Time, skills, and qualifications mismatches were raised as a point of concern in NTUC’s recently released two-year study with the Singapore University of Technology and Design (SUTD) on underemployment. This refers to when workers can work more hours or take on ‘higher-skilled’ roles but are unable to or choose not to. We therefore recommend an expanded definition of underemployment and closer tracking of these trends. SWDA can develop a robust and centralised tracking system to track longitudinal outcomes of its various courses, programmes, and credit schemes as well as workers’ Career Health to ensure returns commensurate with cost.

Conclusion

To conclude, the creation of SWDA holds powerful potential for a Higher-Speed, Higher-Quality, and Higher-Returns skills and workforce development ecosystem, given the successful integration of jobs and skills infrastructure and management strategy. I encourage SWDA to boldly re-imagine what learning and working can look like for the next generation, and plant seeds early, just as the Government did with WSG and SSG over a decade ago. I also invite SWDA to leverage the Tripartite Jobs Council as it operates within the wider workforce ecosystem to transform skills and jobs, because this will be SWDA’s key ground like into the heart of workplaces and worker groups.

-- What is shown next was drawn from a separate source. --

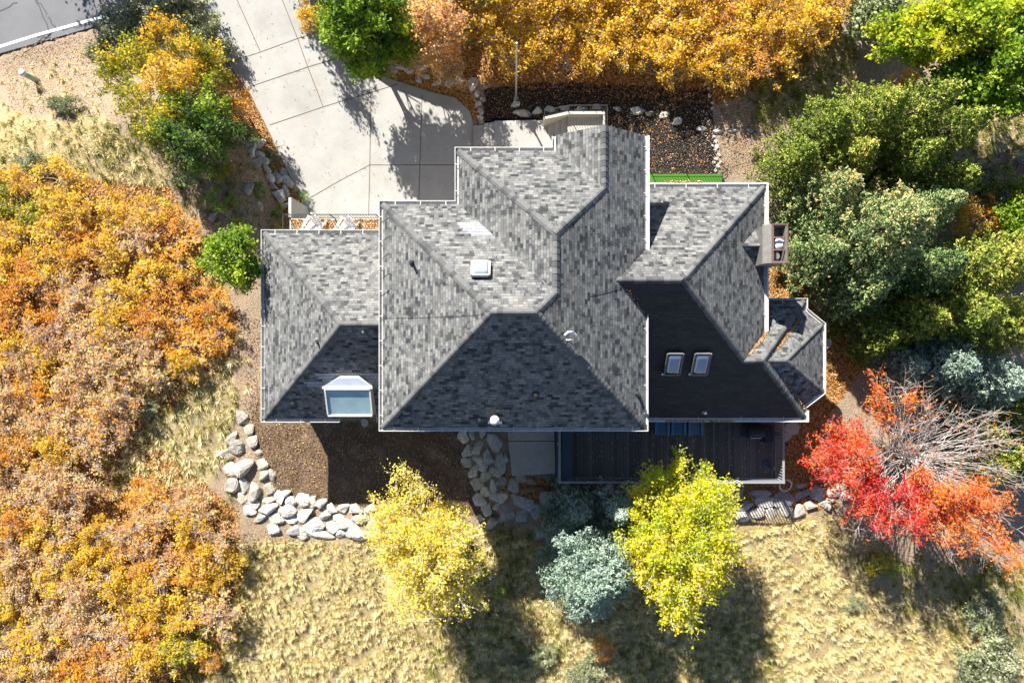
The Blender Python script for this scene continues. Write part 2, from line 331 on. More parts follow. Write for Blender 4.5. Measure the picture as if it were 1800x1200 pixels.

Can Singapore become a leader in innovative and inclusive learning practices such as peer learning through communities of practice, residency programmes, and incubators for non-traditional career aspirations or non-traditional learners like caregivers, seniors, and persons with disabilities? Can Singapore accomplish a triple-win by fostering a workforce with higher productivity, higher resilience, and higher flexibility to meet the needs of workers, learners, and employers? If we continue to be proactive rather than reactive, I believe we can.  We must remember that today, we no longer learn, work and retire.  We learn, work, learn, work, learn, work, and maybe, retire.

 

Mr Speaker Sir, I support this Bill. Thank you.